16 July 2009

being the first Queen's Meme



Once upon a time in a faraway Bloggiverse there lived a maiden named Queen Mimi Pencil Skirt. She slayed her own dragons, stoked her own fire and well.....wrote memes by the light of the Bloggingham moon.

1. You are in court. You are in deep doo-doo. What did you do?('Cause if you want, I might could talk to the judge and get your sentence reduced to Bloggingham dungeon time.)
I cheated at the Royal Games. (I've always been bad at Parcheesi.)

2. Your blog just became a best-selling book . What is the title of your book ?
Teabird Talks Tofurkey.

3. It is midnight. the phone rings. It is Michael Jackson calling from the Great Beyond. What would you like to ask him?
Did you really go to bed with Liz Taylor?

4. You are having your future told. The fortune teller looks in the crystal ball, screams and leaves the room in fright. What did they see?
My secret plan to clone Emily Dickinson.

5. You're blogging along minding your own blusiness (that's blog + oh...you know) when Google unexpectedly puts a Objectionable Content Warning on your blog. Your own mother is afraid to enter! What, pray tell, did you do to warrant it? How did this happen? Do you think you deserve it? Just how objectionable are you? Do tell.
Someone must have taken umbrage when I said that Microsoft is the antichrist.

6.You suddenly become God of the Universe. What would your first Commandment be?
Neither human nor yarn shall ever snarl again.

7.And finally... what secret would you like to tell the Queen? Not to worry. What happens in Bloggingham, stays in Bloggingham.
Brevity is the soul of wit. (I stole that.)

(I found this new meme via Autumn. Cool, yes? Click here to play along!)

15 July 2009

Tea Ching


This small person learned a big lesson this Sunday past. We Panera ladies had been talking about women and textiles, how collectively we felt connected to women who had gone before as knitters, seamstresses, weavers, and how fortunate we are to be able to do these things for enjoyment and meditation instead of necessity. We always invite people to join the Panera group.


This week, a newbie came (YAY!)for knitting guidance. Since she sat next to me,
I grabbed her first I started by taking a look at her needles, which already had stitches cast on and some stitches knitted, courtesy of her mother. I purled a row to loosen them up, and asked her to show me how she held the needles, or which hand held the yarn. She seemed to take them up using her left hand for the yarn, so I started to guide her through the basics of a Continental knit stitch.

(I knit Continental. I have to - not only is that the way my mother taught me, the way the old ladies from Eastern Europe taught her, but I'm also hopelessly directionally-challenged. Tell me to wrap yarn clockwise or widdershins and my brain cuts out. Tell me to "scoop" and I'm fine.)

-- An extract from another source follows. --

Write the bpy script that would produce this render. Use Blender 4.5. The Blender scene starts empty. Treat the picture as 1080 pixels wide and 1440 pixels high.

She soon was frustrated. I might be a terrible teacher, but I also can sense when something is just not happening. I would guide her hands, or hold the yarn, or talk her through, stitch-by-stitch, but - it just was not happening, despite her fervent desire to learn. Her hands were not cooperating.


Then quirky artist Amy realized what was awry. Amy can knit Continental, she can knit English, she can knit spiderweb yarn that she has spun into her sister's wedding shawl, and she can teach knitting really, really well. Amy realized that our new friend's hands wanted something else. As soon as Amy switched her from Continental to English, presto! Happy hands! She started knitting smoothly and evenly, and she started smiling. We all applauded - truly, it was a wonderful moment.

(Something similar happened when the Tsarina taught me to use a drop spindle - my hands knew that they needed to reverse the directions my guru was teaching.) (
You can read the story here.)

I love moments like this, moments when a barrier is eliminated by honoring how many paths can lead to the same place. It's something I know, philosophically, but I'm not good at watching for it in daily life. Pay attention to the path and the destination will take care of itself, yes? Trust the process.